Home comped up in the low single digits on top of improving trends from a year ago. So comp on comp, which I believe is an indicator, a category gaining momentum. Results were driven by a combination of good deals and improving quality on consistency product.

We experienced improving trends in some of our hardlines classifications like tools, appliances and home maintenance offset by a slight decline in our electronics business, as we anniversaried the very successful launch of our video game software program a year ago.

Our most challenged business was consumables, where we comped down in the low single digits.

For those of you who have followed us for a while, you know that we don't make excuses for our performance. In this situation, I don't believe we executed as well as we're capable of, and did not provide the customer with the offering that they've come to expect from us. The team is working very hard and swiftly to make changes to prepare us for the New Year. So we posted a positive comp for Q3, but we always want to do better. Having said that, clearly there are some very encouraging performances in the third quarter.

Now, Joe is going to give you some details on the quarter, and how we're looking at our forward guidance. Joe?

Joe Cooper

Thanks, Steve and good morning, everyone. Sales for the third quarter were $1.056 billion, an increase of 2.0%, over the $1.035 billion we reported for the third quarter of last year. Comparable store sales increased 0.7%.

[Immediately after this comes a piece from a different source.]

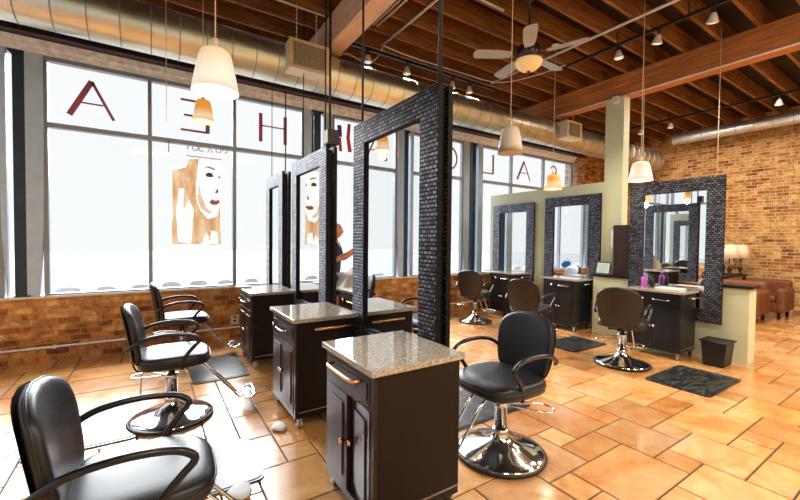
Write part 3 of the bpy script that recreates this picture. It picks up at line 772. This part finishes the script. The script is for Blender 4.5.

For Q3 operating profit dollars were $27 million, a decrease of approximately $8 million compared to last year's gross margin growth – gross margin dollar growth was offset by an increase in expense dollars. In terms of gross margin our dollars grew by approximately $10 million, or 2.4% due to a combination of total sales growth and expansion in the gross margin rate.

Our rate for Q3 up 40.5% was 10 basis points above last year and better than our guidance. The rate increase was due to lower markdowns, lower shrink costs and a slightly favorable mix impact. In particular, the favorable merchandise mix impact in lower markdowns were the direct result of better performance in certain of our discretionary categories, particularly seasonal and home. These improvements were partially offset by higher freight costs both domestic and import.

Total expense dollars were $401 million, an increase of $18 million or approximately 5% compared to last year. We believe there were certain unique factors in the third quarter and we do expect to expense leverage to return in the fourth quarter.